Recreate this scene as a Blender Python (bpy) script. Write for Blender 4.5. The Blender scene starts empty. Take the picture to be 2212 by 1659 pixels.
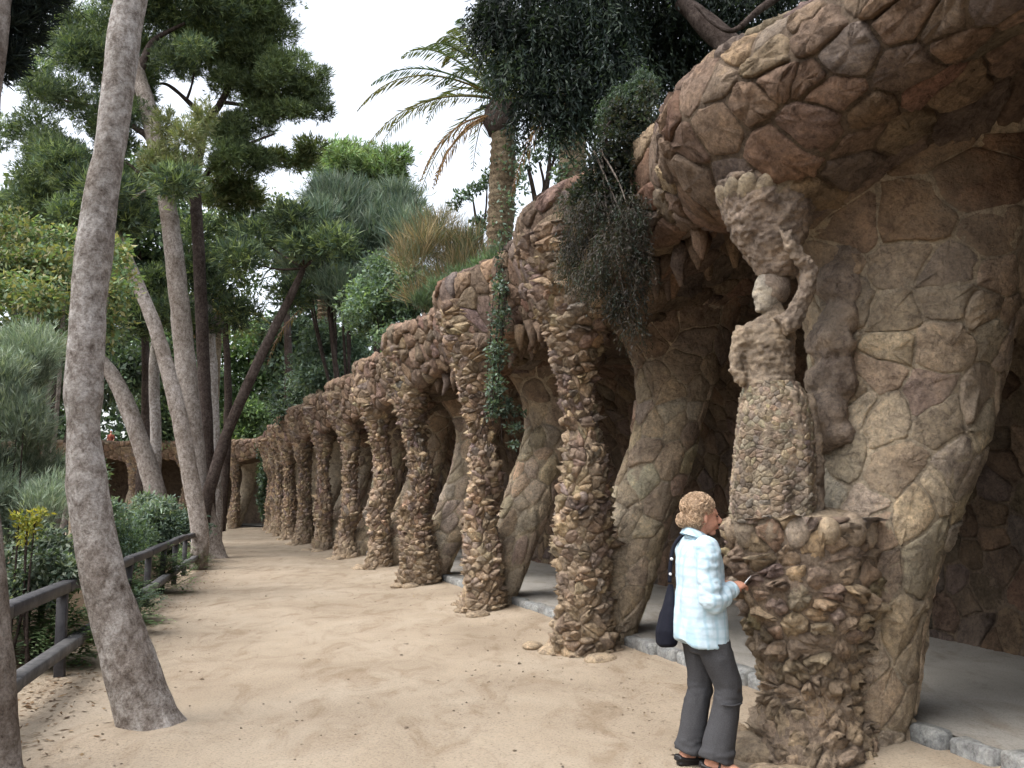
import bpy, math, random
import numpy as np
from mathutils import Vector, Matrix

# ------------------------------------------------------------------ camera, sky, sun, exposure
scene = bpy.context.scene
COL = scene.collection
CAMZ, PITCH, F = 1.55, math.radians(7.63), 859.0
cam = bpy.data.objects.new('camera', bpy.data.cameras.new('camera'))
COL.objects.link(cam)
cam.location = (0, 0, CAMZ)
cam.rotation_euler = (math.radians(90) + PITCH, 0, 0)
cam.data.sensor_width = 36
cam.data.lens = F / 1024 * 36
cam.data.clip_start, cam.data.clip_end = 0.05, 2000
scene.camera = cam

SUN_EL, SUN_AZ = 60.0, -115.0            # degrees; azimuth from +Y (ahead), negative = towards -X
world = bpy.data.worlds.new('World')
scene.world = world
world.use_nodes = True
wn = world.node_tree.nodes
wn.clear()
sky = wn.new('ShaderNodeTexSky')
sky.sky_type = 'NISHITA'
sky.sun_disc = False
sky.sun_elevation = math.radians(SUN_EL)
sky.sun_rotation = math.radians(SUN_AZ)
sky.air_density, sky.dust_density, sky.ozone_density = 1.0, 4.0, 1.0
hs = wn.new('ShaderNodeHueSaturation')
hs.inputs['Saturation'].default_value = 0.34   # a veil of cloud greys the blue
bg = wn.new('ShaderNodeBackground')
bg.inputs['Strength'].default_value = 0.15
wo = wn.new('ShaderNodeOutputWorld')
wl = world.node_tree.links
wl.new(sky.outputs[0], hs.inputs['Color'])
wl.new(hs.outputs[0], bg.inputs['Color'])
wl.new(bg.outputs[0], wo.inputs['Surface'])

sun = bpy.data.objects.new('sun', bpy.data.lights.new('sun', 'SUN'))
COL.objects.link(sun)
sun.data.energy = 0.6
sun.data.angle = math.radians(60)
sun.data.color = (1.0, 0.96, 0.90)
_az, _el = math.radians(SUN_AZ), math.radians(SUN_EL)
_d = Vector((math.sin(_az) * math.cos(_el), math.cos(_az) * math.cos(_el), math.sin(_el)))
sun.rotation_euler = _d.to_track_quat('Z', 'Y').to_euler()
sun.location = (-20, 10, 30)

scene.view_settings.view_transform = 'Standard'
scene.view_settings.look = 'None'
scene.view_settings.exposure = 1.62
scene.view_settings.gamma = 1
scene.cycles.max_bounces = 6
scene.cycles.diffuse_bounces = 4
scene.cycles.glossy_bounces = 2
scene.cycles.transmission_bounces = 3
scene.cycles.use_denoising = True

# ------------------------------------------------------------------ helpers
PX = 2212 / 1024
CT, ST = math.cos(PITCH), math.sin(PITCH)


def at(px, py, Y):
    """World point at depth Y seen at (px, py) of the 2212 px wide photograph."""
    xc, yc = (px / PX - 512) / F, (384 - py / PX) / F
    d = np.array([xc, CT - yc * ST, ST + yc * CT])
    return np.array([0, 0, CAMZ]) + d * (Y / d[1])


def gnd(px, py, z=0.0):
    xc, yc = (px / PX - 512) / F, (384 - py / PX) / F
    d = np.array([xc, CT - yc * ST, ST + yc * CT])
    return np.array([0, 0, CAMZ]) + d * ((z - CAMZ) / d[2])


def mpp(Y):
    """Metres per pixel (2212 px wide photograph) at depth Y."""
    return Y / F / PX


def project(p):
    p = np.atleast_2d(p)
    z = p[:, 1] * CT + (p[:, 2] - CAMZ) * ST
    y = -p[:, 1] * ST + (p[:, 2] - CAMZ) * CT
    zz = np.where(z > 0.05, z, 0.05)
    return 512 + F * p[:, 0] / zz, 384 - F * y / zz, z


def _hash(ix, iy, iz, seed):
    h = (ix * 374761393 + iy * 668265263 + iz * 1274126177 + seed * 974634777) & 0xffffffff
    h = ((h ^ (h >> 13)) * 1274126177) & 0xffffffff
    h = h ^ (h >> 16)
    return (h & 0xffff) / 32767.5 - 1.0


def vnoise(p, scale=1.0, seed=0, octaves=1):
    """Value noise in about -1..1 of the points p (N x 3)."""
    out = np.zeros(len(p))
    amp, tot = 1.0, 0.0
    q = np.asarray(p, float) * scale
    for o in range(octaves):
        i = np.floor(q).astype(np.int64)
        f = q - i
        f = f * f * (3 - 2 * f)
        v = 0
        for dx in (0, 1):
            wx = f[:, 0] if dx else 1 - f[:, 0]
            for dy in (0, 1):
                wy = f[:, 1] if dy else 1 - f[:, 1]
                for dz in (0, 1):
                    wz = f[:, 2] if dz else 1 - f[:, 2]
                    v = v + wx * wy * wz * _hash(i[:, 0] + dx, i[:, 1] + dy, i[:, 2] + dz, seed + o)
        out += amp * v
        tot += amp
        amp *= 0.5
        q = q * 2.03 + 7.1
    return out / tot


def mesh_np(name, verts, faces, col=None, smooth=True):
    """verts N x 3; faces: M x k array, or a list of such arrays, or a list of tuples."""
    me = bpy.data.meshes.new(name)
    verts = np.ascontiguousarray(verts, np.float32)
    if isinstance(faces, np.ndarray):
        faces = [faces]
    if len(faces) and not isinstance(faces[0], np.ndarray):
        lens = np.array([len(f) for f in faces], np.int32)
        flat = np.array([i for f in faces for i in f], np.int32)
    else:
        lens = np.concatenate([np.full(len(f), f.shape[1], np.int32) for f in faces])
        flat = np.concatenate([f.reshape(-1) for f in faces]).astype(np.int32)
    me.vertices.add(len(verts))
    me.vertices.foreach_set('co', verts.reshape(-1))
    me.loops.add(len(flat))
    me.loops.foreach_set('vertex_index', flat)
    me.polygons.add(len(lens))
    start = np.zeros(len(lens), np.int32)
    start[1:] = np.cumsum(lens)[:-1]
    me.polygons.foreach_set('loop_start', start)
    me.update(calc_edges=True)
    me.validate()
    if smooth:
        me.polygons.foreach_set('use_smooth', np.ones(len(me.polygons), bool))
    if col is not None:
        set_col(me, col)
    return me


def set_col(me, col):
    a = me.attributes.new('col', 'FLOAT_COLOR', 'POINT')
    c = np.ones((len(me.vertices), 4), np.float32)
    c[:, :3] = col
    a.data.foreach_set('color', c.reshape(-1))


def obj(name, me, material, parent=None):
    """One mesh object (vertices in world coordinates), child of parent if one is given."""
    if isinstance(me, MB):
        me = me.mesh(name)
    o = bpy.data.objects.new(name, me)
    if material is not None and not me.materials:
        me.materials.append(material)
    COL.objects.link(o)
    if parent is not None:
        o.parent = parent
        if parent.parent is None and parent.type == 'EMPTY':
            o.location = -parent.location
    return o


def thing(name, label, cat, loc=(0, 0, 0), group=None):
    o = bpy.data.objects.new(name, None)
    COL.objects.link(o)
    o.empty_display_size = 0.2
    o.location = Vector([float(v) for v in loc])
    return tag(o, label, cat, group)


def tag(o, label, cat, group=None, kind=None):
    o['label'], o['category'] = label, cat
    if group:
        o['group'] = group
    if kind:
        o['kind'] = kind
    return o


def structure(o):
    o['kind'] = 'structure'
    return o


class MB:
    """Collects pieces (verts, faces, one colour each) of ONE mesh."""
    def __init__(self):
        self.v, self.f, self.c, self.n = [], [], [], 0

    def add(self, v, f, col=(1, 1, 1)):
        v = np.asarray(v, float)
        self.v.append(v)
        if isinstance(f, np.ndarray):
            f = f.tolist()
        self.f += [tuple(i + self.n for i in q) for q in f]
        c = np.ones((len(v), 3))
        c[:] = col
        self.c.append(c)
        self.n += len(v)
        return self

    def arrays(self):
        return np.concatenate(self.v), self.f, np.concatenate(self.c)

    def mesh(self, name, smooth=True):
        v, f, c = self.arrays()
        return mesh_np(name, v, f, c, smooth)


def grid_faces(nu, nv, closed_u=False):
    """Quads of a grid of nv rows of nu verts."""
    a = np.arange(nu * nv).reshape(nv, nu)
    if closed_u:
        b = np.roll(a, -1, axis=1)
        q = np.stack([a[:-1], b[:-1], b[1:], a[1:]], -1)
    else:
        q = np.stack([a[:-1, :-1], a[:-1, 1:], a[1:, 1:], a[1:, :-1]], -1)
    return q.reshape(-1, 4)


def catmull(pts, n):
    """Smooth curve through pts, n samples."""
    pts = np.asarray(pts, float)
    k = len(pts)
    t = np.linspace(0, k - 1, n)
    i = np.clip(t.astype(int), 0, k - 2)
    f = (t - i)[:, None]
    p = np.vstack([2 * pts[0] - pts[1], pts, 2 * pts[-1] - pts[-2]])
    p0, p1, p2, p3 = p[i], p[i + 1], p[i + 2], p[i + 3]
    return 0.5 * (2 * p1 + (p2 - p0) * f + (2 * p0 - 5 * p1 + 4 * p2 - p3) * f ** 2 + (3 * p1 - p0 - 3 * p2 + p3) * f ** 3)


def tube(pts, rad, k=10, sub=None, rough=0.0, rscale=6.0, seed=0, cap=True, lobes=0.0):
    """Verts and faces of a tapered tube along pts."""
    pts = np.asarray(pts, float)
    rad = np.asarray(rad, float) * np.ones(len(pts))
    if sub:
        rad = catmull(rad[:, None], sub)[:, 0]
        pts = catmull(pts, sub)
    n = len(pts)
    tan = np.gradient(pts, axis=0)
    tan /= np.linalg.norm(tan, axis=1)[:, None] + 1e-9
    ref = np.array([0, 1.0, 0]) if abs(tan[0][1]) < 0.8 else np.array([1.0, 0, 0])
    u = np.cross(tan[0], ref)
    u /= np.linalg.norm(u)
    ang = np.linspace(0, 2 * math.pi, k, endpoint=False)
    V = np.zeros((n, k, 3))
    for i in range(n):
        u = u - tan[i] * np.dot(u, tan[i])
        u /= np.linalg.norm(u) + 1e-9
        w = np.cross(tan[i], u)
        V[i] = np.cos(ang)[:, None] * u + np.sin(ang)[:, None] * w
    rr = rad[:, None] * np.ones((n, k))
    if lobes:
        rr = rr * (1 + lobes * np.sin(ang * 3 + seed)[None] * np.linspace(1, 0.2, n)[:, None])
    P = pts[:, None] + V * rr[..., None]
    if rough:
        q = P.reshape(-1, 3)
        rr = rr + (vnoise(q, rscale, seed, 3) * rough).reshape(n, k)
        P = pts[:, None] + V * rr[..., None]
    verts = P.reshape(-1, 3)
    faces = grid_faces(k, n, True).tolist()
    if cap:
        faces += [tuple(range(k))[::-1], tuple(range((n - 1) * k, n * k))]
    return verts, faces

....

§ PROBLEM DESCRIPTION
Output exactly the span of lines from the top of the listing through the line holding "sun.location = (-20, 10, 30)", and leave every picture out.

§ EXPECTED ANSWER
Recreate this scene as a Blender Python (bpy) script. Write for Blender 4.5. The Blender scene starts empty. Take the picture to be 2212 by 1659 pixels.
import bpy, math, random
import numpy as np
from mathutils import Vector, Matrix

# ------------------------------------------------------------------ camera, sky, sun, exposure
scene = bpy.context.scene
COL = scene.collection
CAMZ, PITCH, F = 1.55, math.radians(7.63), 859.0
cam = bpy.data.objects.new('camera', bpy.data.cameras.new('camera'))
COL.objects.link(cam)
cam.location = (0, 0, CAMZ)
cam.rotation_euler = (math.radians(90) + PITCH, 0, 0)
cam.data.sensor_width = 36
cam.data.lens = F / 1024 * 36
cam.data.clip_start, cam.data.clip_end = 0.05, 2000
scene.camera = cam

SUN_EL, SUN_AZ = 60.0, -115.0            # degrees; azimuth from +Y (ahead), negative = towards -X
world = bpy.data.worlds.new('World')
scene.world = world
world.use_nodes = True
wn = world.node_tree.nodes
wn.clear()
sky = wn.new('ShaderNodeTexSky')
sky.sky_type = 'NISHITA'
sky.sun_disc = False
sky.sun_elevation = math.radians(SUN_EL)
sky.sun_rotation = math.radians(SUN_AZ)
sky.air_density, sky.dust_density, sky.ozone_density = 1.0, 4.0, 1.0
hs = wn.new('ShaderNodeHueSaturation')
hs.inputs['Saturation'].default_value = 0.34   # a veil of cloud greys the blue
bg = wn.new('ShaderNodeBackground')
bg.inputs['Strength'].default_value = 0.15
wo = wn.new('ShaderNodeOutputWorld')
wl = world.node_tree.links
wl.new(sky.outputs[0], hs.inputs['Color'])
wl.new(hs.outputs[0], bg.inputs['Color'])
wl.new(bg.outputs[0], wo.inputs['Surface'])

sun = bpy.data.objects.new('sun', bpy.data.lights.new('sun', 'SUN'))
COL.objects.link(sun)
sun.data.energy = 0.6
sun.data.angle = math.radians(60)
sun.data.color = (1.0, 0.96, 0.90)
_az, _el = math.radians(SUN_AZ), math.radians(SUN_EL)
_d = Vector((math.sin(_az) * math.cos(_el), math.cos(_az) * math.cos(_el), math.sin(_el)))
sun.rotation_euler = _d.to_track_quat('Z', 'Y').to_euler()
sun.location = (-20, 10, 30)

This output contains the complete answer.